De forma semelhante ao ex-presidente, Lula fez uso do pragmatismo para barganhar com os dois grandes blocos em antagonismo neste início de século XXI: Estados Unidos e OTAN, por um lado, China e Rússia, por outro. Ambos grupos têm tido posições divergentes a respeito do conflito na Ucrânia.

Após ter visitado a China, Lula criticou a postura dos Estados Unidos e da Europa no conflito entre Rússia e Ucrânia. Segundo o petista, aqueles países estariam contribuindo para a continuação da guerra e a inviabilidade da paz. Além disso, Lula manifestou certo respaldo às reivindicações russas ao território da Criméia, o que desagradou o presidente ucraniano, Volodymyr Zelensky. O auge do desconforto internacional veio com a visita do ministro das Relações Exteriores da Rússia, Sergey Lavrov, ao Brasil. 

Frente a esta aproximação entre Brasília, Pequim e Moscou, o governo Joe Biden reagiu fazendo um agrado ao governo brasileiro: pediu ao Congresso do país a aprovação de US$ 500 milhões (R$ 2.5 bilhões) para o Fundo Amazônia.
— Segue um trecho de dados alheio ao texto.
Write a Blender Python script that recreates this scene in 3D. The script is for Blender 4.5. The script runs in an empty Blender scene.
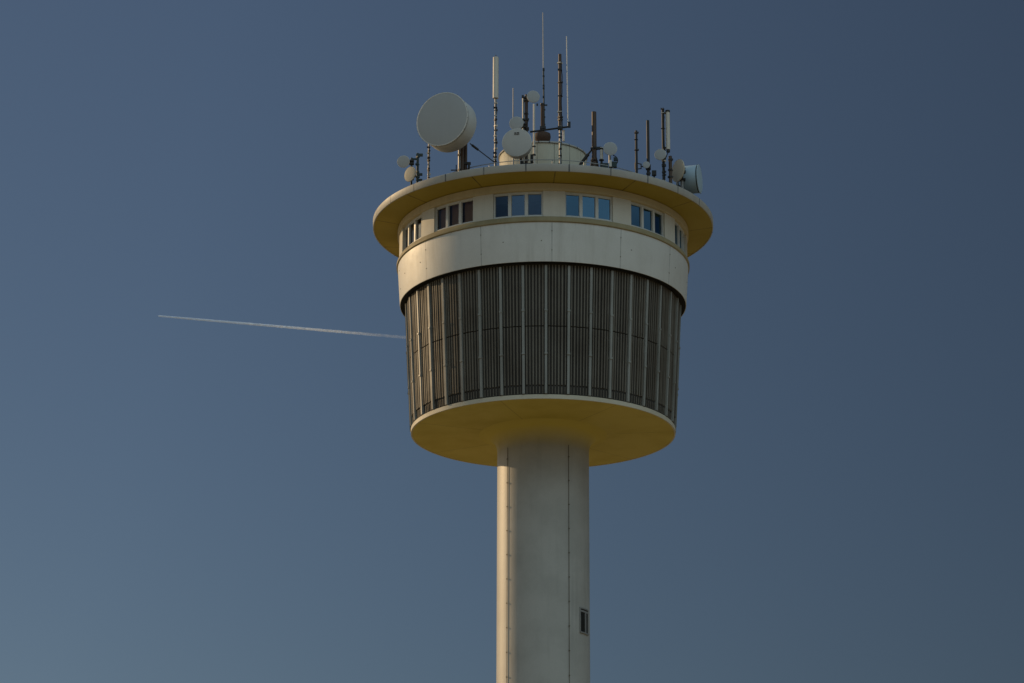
import bpy, bmesh, math, random
from mathutils import Vector, Matrix
random.seed(7)
PI = math.pi
R_ = math.radians
scn = bpy.context.scene
col = scn.collection

# ------------------------------------------------------------------ materials
def new_mat(name):
    m = bpy.data.materials.new(name); m.use_nodes = True
    nt = m.node_tree; nt.nodes.clear()
    out = nt.nodes.new('ShaderNodeOutputMaterial')
    return m, nt, out

def nd(nt, typ, **kw):
    n = nt.nodes.new(typ)
    for k, v in kw.items(): setattr(n, k, v)
    return n

def setin(nt, sock, v):
    if hasattr(v, 'is_output'): nt.links.new(v, sock)
    else: sock.default_value = v

def mth(nt, op, a, b=None, c=None, clamp=False):
    n = nd(nt, 'ShaderNodeMath', operation=op); n.use_clamp = clamp
    for i, v in enumerate((a, b, c)):
        if v is not None: setin(nt, n.inputs[i], v)
    return n.outputs[0]

def noise(nt, vec, scale, detail=4, rough=.55, stretch=(1, 1, 1)):
    mp = nd(nt, 'ShaderNodeMapping'); mp.inputs['Scale'].default_value = stretch
    nt.links.new(vec, mp.inputs['Vector'])
    n = nd(nt, 'ShaderNodeTexNoise'); n.inputs['Scale'].default_value = scale
    n.inputs['Detail'].default_value = detail; n.inputs['Roughness'].default_value = rough
    nt.links.new(mp.outputs[0], n.inputs['Vector'])
    return n.outputs[0]

def ramp(nt, fac, a, b):
    n = nd(nt, 'ShaderNodeMapRange'); n.clamp = True
    n.inputs[1].default_value = a; n.inputs[2].default_value = b
    setin(nt, n.inputs[0], fac)
    return n.outputs[0]

def mixc(nt, fac, a, b, mode='MIX'):
    n = nd(nt, 'ShaderNodeMix', data_type='RGBA', blend_type=mode)
    setin(nt, n.inputs[0], fac)
    for i, v in ((6, a), (7, b)):
        if isinstance(v, tuple): v = (*v[:3], 1)
        setin(nt, n.inputs[i], v)
    return n.outputs[2]

def seam_mask(nt, vec, count, phase_deg, width):
    """radial joints: thin lines at count equal angles round the z axis (metres wide)"""
    s = nd(nt, 'ShaderNodeSeparateXYZ'); nt.links.new(vec, s.inputs[0])
    x, y = s.outputs[0], s.outputs[1]
    th = mth(nt, 'ARCTAN2', x, mth(nt, 'MULTIPLY', y, -1.0))
    q = mth(nt, 'ADD', mth(nt, 'MULTIPLY', th, count / (2 * PI)), -phase_deg * count / 360 + 100.5)
    fr = mth(nt, 'ABSOLUTE', mth(nt, 'SUBTRACT', mth(nt, 'FRACT', q), 0.5))
    rad = mth(nt, 'SQRT', mth(nt, 'ADD', mth(nt, 'MULTIPLY', x, x), mth(nt, 'MULTIPLY', y, y)))
    dist = mth(nt, 'MULTIPLY', mth(nt, 'MULTIPLY', fr, rad), 2 * PI / count)
    return mth(nt, 'SUBTRACT', 1.0, ramp(nt, dist, width * .4, width))

def paint(name, base, dirt=None, rough=.6, amount=.35, streak=.35, seams=None, seam_col=(.05, .05, .045), metal=0.0, spec=.4, bump=.0, scale=1.0):
    m, nt, out = new_mat(name)
    tc = nd(nt, 'ShaderNodeTexCoord'); v = tc.outputs['Object']
    dirt = dirt or tuple(c * .55 for c in base)
    a = ramp(nt, noise(nt, v, .45 * scale, 6, .6), .42, .72)
    c = mixc(nt, mth(nt, 'MULTIPLY', a, amount), base, dirt)
    st = ramp(nt, noise(nt, v, 1.0, 5, .6, (3.2 * scale, 3.2 * scale, .14 * scale)), .5, .78)
    st2 = ramp(nt, noise(nt, v, .25 * scale, 2), .35, .65)
    c = mixc(nt, mth(nt, 'MULTIPLY', mth(nt, 'MULTIPLY', st, st2), streak), c, tuple(d * .75 for d in dirt))
    fine = ramp(nt, noise(nt, v, 14 * scale, 3), .35, .7)
    c = mixc(nt, mth(nt, 'MULTIPLY', fine, .10), c, dirt)
    if seams:
        for (cnt, ph, w, op) in seams:
            k = seam_mask(nt, v, cnt, ph, w)
            wob = ramp(nt, noise(nt, v, 1.7, 3), .3, .6)
            c = mixc(nt, mth(nt, 'MULTIPLY', k, mth(nt, 'MULTIPLY_ADD', wob, .5 * op, .5 * op)), c, seam_col)
    p = nd(nt, 'ShaderNodeBsdfPrincipled')
    nt.links.new(c, p.inputs['Base Color'])
    r = mth(nt, 'MULTIPLY_ADD', a, .12, rough)
    nt.links.new(r, p.inputs['Roughness'])
    p.inputs['Metallic'].default_value = metal
    p.inputs['Specular IOR Level'].default_value = spec
    if bump:
        b = nd(nt, 'ShaderNodeBump'); b.inputs['Strength'].default_value = bump; b.inputs['Distance'].default_value = .02
        nt.links.new(noise(nt, v, 9, 5), b.inputs['Height']); nt.links.new(b.outputs[0], p.inputs['Normal'])
    nt.links.new(p.outputs[0], out.inputs[0])
    return m

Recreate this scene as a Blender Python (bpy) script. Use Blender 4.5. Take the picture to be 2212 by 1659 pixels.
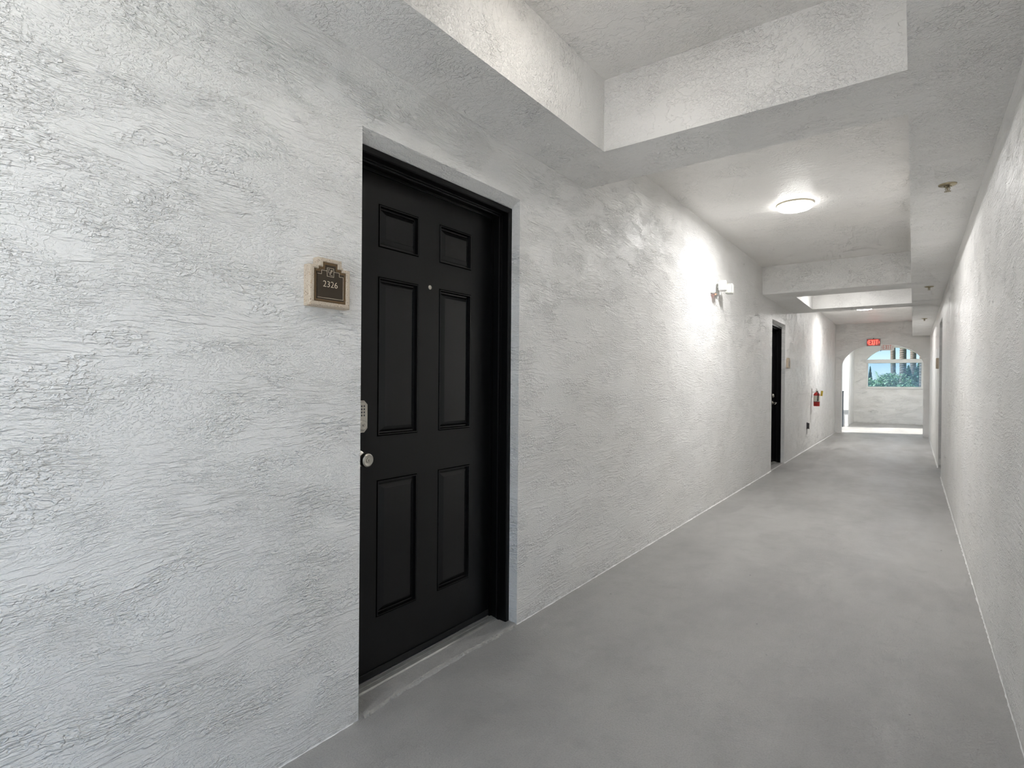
import bpy, bmesh, math, random
from mathutils import Vector, Matrix
random.seed(7)
S = bpy.context.scene
for o in list(bpy.data.objects):
    bpy.data.objects.remove(o)
COL = S.collection

# ---------------------------------------------------------------- camera, sky, sun, exposure
cam_d = bpy.data.cameras.new('camera')
cam = bpy.data.objects.new('camera', cam_d)
COL.objects.link(cam)
F, YAW, PITCH, ROLL, CX, CH = 1175.05, .6356, -.0035, .0081, 1.595, 1.22
cam_d.sensor_fit = 'HORIZONTAL'
cam_d.sensor_width = 36.0
cam_d.lens = F / 2212 * 36.0
cam_d.clip_start = .02
cam_d.clip_end = 600
_c, _s, _cp, _sp = math.cos(YAW), math.sin(YAW), math.cos(PITCH), math.sin(PITCH)
_R = Vector((_c, _s, 0))
_F = Vector((-_s * _cp, _c * _cp, _sp))
_U = Vector((_s * _sp, -_c * _sp, _cp))
_cr, _sr = math.cos(ROLL), math.sin(ROLL)
R2 = _R * _cr + _U * _sr
U2 = _U * _cr - _R * _sr
M = Matrix((( R2.x, U2.x, -_F.x, CX), (R2.y, U2.y, -_F.y, 0), (R2.z, U2.z, -_F.z, CH), (0, 0, 0, 1)))
cam.matrix_world = M
S.camera = cam

w = bpy.data.worlds.new('sky')
S.world = w
w.use_nodes = True
nt = w.node_tree
bg = nt.nodes['Background']
tc = nt.nodes.new('ShaderNodeTexCoord')
sx = nt.nodes.new('ShaderNodeSeparateXYZ')
nt.links.new(tc.outputs['Generated'], sx.inputs[0])
ramp = nt.nodes.new('ShaderNodeValToRGB')
nt.links.new(sx.outputs[2], ramp.inputs[0])
stops = [(0.0, (.37, .39, .40)), (.03, (.25, .325, .365)), (.085, (.07, .18, .32)), (.30, (.12, .195, .30)), (1.0, (.095, .145, .235))]
el = ramp.color_ramp.elements
while len(el) < len(stops): el.new(.5)
for e, (p, c) in zip(el, stops):
    e.position = p; e.color = (*c, 1)
nt.links.new(ramp.outputs[0], bg.inputs[0])
bg.inputs[1].default_value = 1.0

sun_d = bpy.data.lights.new('sun', 'SUN')
sun_d.energy = 3.2
sun_d.angle = math.radians(.6)
sun_d.color = (1, .96, .9)
sun = bpy.data.objects.new('sun', sun_d)
COL.objects.link(sun)
# shines from the open left side of the stair landing, down to the right
sun.rotation_euler = Vector((.66, .26, -.70)).to_track_quat('-Z', 'Y').to_euler()
sun.location = (-8, 16, 10)

S.view_settings.view_transform = 'Standard'
S.view_settings.look = 'None'
S.view_settings.gamma = 1
S.view_settings.exposure = 1.74
S.view_settings.use_curve_mapping = False
S.cycles.use_denoising = True
S.cycles.max_bounces = 8
S.cycles.diffuse_bounces = 7
S.cycles.glossy_bounces = 3
S.cycles.use_adaptive_sampling = True
S.cycles.adaptive_threshold = .09
S.cycles.adaptive_min_samples = 12
S.cycles.sample_clamp_indirect = 6

LAMP_COL = (1.0, .99, .98)

# ---------------------------------------------------------------- materials
class NT:
    def __init__(s, name):
        s.m = bpy.data.materials.new(name)
        s.m.use_nodes = True
        s.t = s.m.node_tree
        s.b = s.t.nodes['Principled BSDF']
    def n(s, typ, **kw):
        n = s.t.nodes.new(typ)
        for k, v in kw.items():
            if k in ('ins',):
                for a, b in v.items():
                    n.inputs[a].default_value = b
            else:
                setattr(n, k, v)
        return n
    def l(s, a, b):
        s.t.links.new(a, b)
    def math(s, op, a, b=None, c=None, clamp=False):
        n = s.n('ShaderNodeMath', operation=op, use_clamp=clamp)
        for i, x in enumerate((a, b, c)):
            if x is None: continue
            if hasattr(x, 'is_linked') or hasattr(x, 'node'): s.l(x, n.inputs[i])
            else: n.inputs[i].default_value = x
        return n.outputs[0]
    def vscale(s, vec, sc, off=(0, 0, 0)):
        n = s.n('ShaderNodeMapping')
        s.l(vec, n.inputs[0])
        n.inputs['Scale'].default_value = sc
        n.inputs['Location'].default_value = off
        return n.outputs[0]
    def noise(s, vec, scale, detail=2, rough=.5, dist=0, off=(0, 0, 0)):
        n = s.n('ShaderNodeTexNoise')
        v = vec
        if isinstance(scale, tuple) or off != (0, 0, 0):
            v = s.vscale(vec, scale if isinstance(scale, tuple) else (scale,) * 3, off)
            sc = 1
        else: sc = scale
        s.l(v, n.inputs['Vector'])
        n.inputs['Scale'].default_value = sc
        n.inputs['Detail'].default_value = detail
        n.inputs['Roughness'].default_value = rough
        n.inputs['Distortion'].default_value = dist
        return n.outputs['Fac']
    def step(s, v, a, b, lo=0, hi=1):
        n = s.n('ShaderNodeMapRange', interpolation_type='SMOOTHSTEP')
        s.l(v, n.inputs[0])
        for i, x in zip((1, 2, 3, 4), (a, b, lo, hi)): n.inputs[i].default_value = x
        return n.outputs[0]
    def mix(s, f, a, b):
        n = s.n('ShaderNodeMix', data_type='RGBA')
        if hasattr(f, 'node'): s.l(f, n.inputs[0])
        else: n.inputs[0].default_value = f
        for i, x in ((6, a), (7, b)):
            if hasattr(x, 'node'): s.l(x, n.inputs[i])
            else: n.inputs[i].default_value = (*x, 1)
        return n.outputs[2]
    def coord(s):
        return s.n('ShaderNodeTexCoord').outputs['Object']
    def bump(s, h, dist, strength=1, prev=None):
        n = s.n('ShaderNodeBump')
        n.inputs['Strength'].default_value = strength
        n.inputs['Distance'].default_value = dist
        s.l(h, n.inputs['Height'])
        if prev: s.l(prev, n.inputs['Normal'])
        return n.outputs[0]

def plain(name, col, rough=.5, metal=0, emit=None, es=0, bumps=None, spec=.5, var=.06):
    t = NT(name)
    co = t.coord()
    v = t.noise(co, 35, 3)
    c2 = tuple(max(0, c * (1 - var)) for c in col)
    c = t.mix(v, col, c2)
    t.l(c, t.b.inputs['Base Color'])
    t.b.inputs['Roughness'].default_value = rough
    t.b.inputs['Metallic'].default_value = metal
    t.b.inputs['Specular IOR Level'].default_value = spec
    if emit:
        t.b.inputs['Emission Color'].default_value = (*emit, 1)
        t.b.inputs['Emission Strength'].default_value = es
    if bumps:
        t.l(t.bump(t.noise(co, bumps[0], 3), bumps[1]), t.b.inputs['Normal'])
    return t.m

def stucco(name, col, rough=.42, relief=1.0, vertical=True, dirt=None):
    """skip-trowelled render under satin paint: long trowel ridges, lumps and fine grain"""
    t = NT(name)
    co = t.coord()
    if vertical:
        ridge_s, flat_s = (6.5, 6.5, 62), (2.6, 2.6, 6.0)
        lump_s = (62, 62, 95)
    else:
        ridge_s, flat_s = (13, 30, 13), (2.4, 2.4, 2.4)
        lump_s = (60, 60, 60)
    # wandering of the strokes: slow drift plus a ragged fine break-up
    def warp(src, sc, amp, det):
        wv = t.n('ShaderNodeTexNoise')
        t.l(t.vscale(src, sc), wv.inputs['Vector'])
        wv.inputs['Scale'].default_value = 1
        wv.inputs['Detail'].default_value = det
        sub = t.n('ShaderNodeVectorMath', operation='SUBTRACT')
        t.l(wv.outputs['Color'], sub.inputs[0]); sub.inputs[1].default_value = (.5, .5, .5)
        add = t.n('ShaderNodeVectorMath', operation='MULTIPLY_ADD')
        t.l(sub.outputs[0], add.inputs[0])
        add.inputs[1].default_value = amp
        t.l(src, add.inputs[2])
        return add.outputs[0]
    c1 = warp(co, (2.4, 2.4, 3.5), (.10, .10, .085), 1)
    cw = warp(c1, (34, 34, 60), (.030, .030, .0085), 2)
    a = t.noise(cw, ridge_s, 3, .55)
    b = t.noise(cw, tuple(k * 1.9 for k in ridge_s), 3, .55, off=(3, 5, 7))
    ra = t.step(a, .475, .555)
    rb = t.step(b, .49, .57)
    # thin drag lines left by the trowel edge
    rl = t.step(t.math('ABSOLUTE', t.math('SUBTRACT', t.noise(cw, (ridge_s[0] * .6, ridge_s[1] * .6, ridge_s[2] * .75), 2, .5, off=(11, 2, 9)), .5)), .032, .0)
    mask = t.step(t.noise(co, flat_s, 2, .6, off=(1, 9, 4)), .44, .62)
    mask2 = t.step(t.noise(co, flat_s, 2, .6, off=(21, 9, 14)), .44, .56)
    mask3 = t.step(t.noise(co, tuple(k * 1.6 for k in flat_s), 2, .6, off=(2, 19, 33)), .46, .60)
    lump = t.step(t.noise(cw, lump_s, 2, .5, off=(4, 4, 4)), .44, .64)
    lump2 = t.step(t.noise(cw, tuple(k * 2.1 for k in lump_s), 2, .5, off=(8, 4, 4)), .47, .66)
    h = t.math('MULTIPLY', ra, t.math('MULTIPLY_ADD', mask, .58, .05))
    h = t.math('MULTIPLY_ADD', t.math('MULTIPLY', rb, mask2), .60, h)
    h = t.math('MULTIPLY_ADD', t.math('MULTIPLY', rl, mask3), .55, h)
    h = t.math('MULTIPLY_ADD', t.math('MULTIPLY', lump, mask3), 1.0, h)
    h = t.math('MULTIPLY_ADD', t.math('MULTIPLY', lump2, t.math('SUBTRACT', 1.2, mask)), .42, h)
    fine = t.noise(co, 300, 2, .6)
    h = t.math('MULTIPLY_ADD', fine, .16, h)
    wave = t.noise(co, 2.3, 1, .5)
    h = t.math('MULTIPLY_ADD', wave, 2.4 / relief, h)
    n1 = t.bump(h, .0030 * relief, 1)
    t.l(n1, t.b.inputs['Normal'])
    v = t.noise(co, (1.1, 1.1, 1.6), 2, .6)
    c = t.mix(t.step(v, .35, .7), col, tuple(k * f for k, f in zip(col, (.965, .96, .95))))
    if dirt:   # scuffed, dusty strip along the floor
        sep = t.n('ShaderNodeSeparateXYZ')
        t.l(co, sep.inputs[0])
        hgt = t.math('ADD', sep.outputs[2], t.math('MULTIPLY', t.noise(co, 9, 4, .65), .10))
        f = t.math('MULTIPLY', t.step(hgt, .10, .045), t.step(t.noise(co, 26, 4, .7), .42, .68))
        c = t.mix(t.math('MULTIPLY', f, .5), c, dirt)
    t.l(c, t.b.inputs['Base Color'])
    rr = t.step(t.noise(co, 3.1, 1, .6, off=(5, 1, 2)), .35, .65, rough - .05, rough + .08)
    t.l(rr, t.b.inputs['Roughness'])
    return t.m

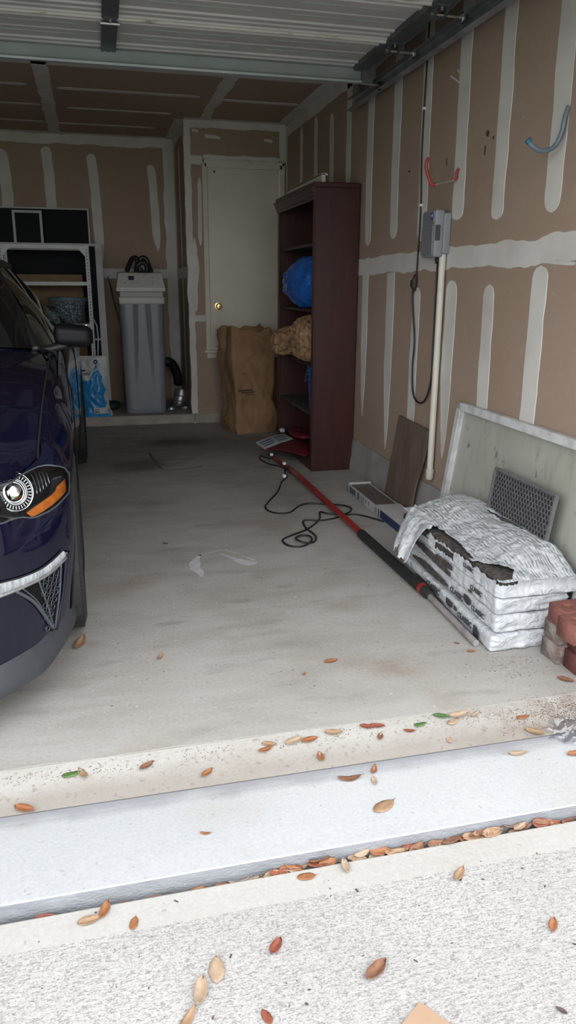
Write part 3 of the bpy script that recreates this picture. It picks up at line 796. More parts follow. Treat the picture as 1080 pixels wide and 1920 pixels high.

O novo valor quintuplica o valor anunciado inicialmente por Washington, o qual frustrou o governo brasileiro. A ministra do Meio Ambiente, Marina Silva, afirmou que este novo valor contribuiria para o aumento da fiscalização e da prevenção ao desmatamento na Amazônia.

Qual é o risco?

No curto prazo, Lula parece ter obtido uma concessão de Washington para evitar um alinhamento brasileiro com os governos de Pequim e Moscou. No entanto, esta política tem seus riscos. O primeiro é prejudicar a tradicional política externa de neutralidade e busca pela resolução pacífica de conflitos da diplomacia brasileira. O segundo são as possíveis punições a esta política externa, uma vez que Estados Unidos e Europa dispõem de instrumentos econômicos e geopolíticos capazes de inviabilizar investimentos ou barrar acordos comerciais, como o do Mercosul com a União Europeia. Uma punição desse tipo teria um tremendo impacto no capital político do presidente, que vem tentando recolocar o Brasil no cenário geopolítico global.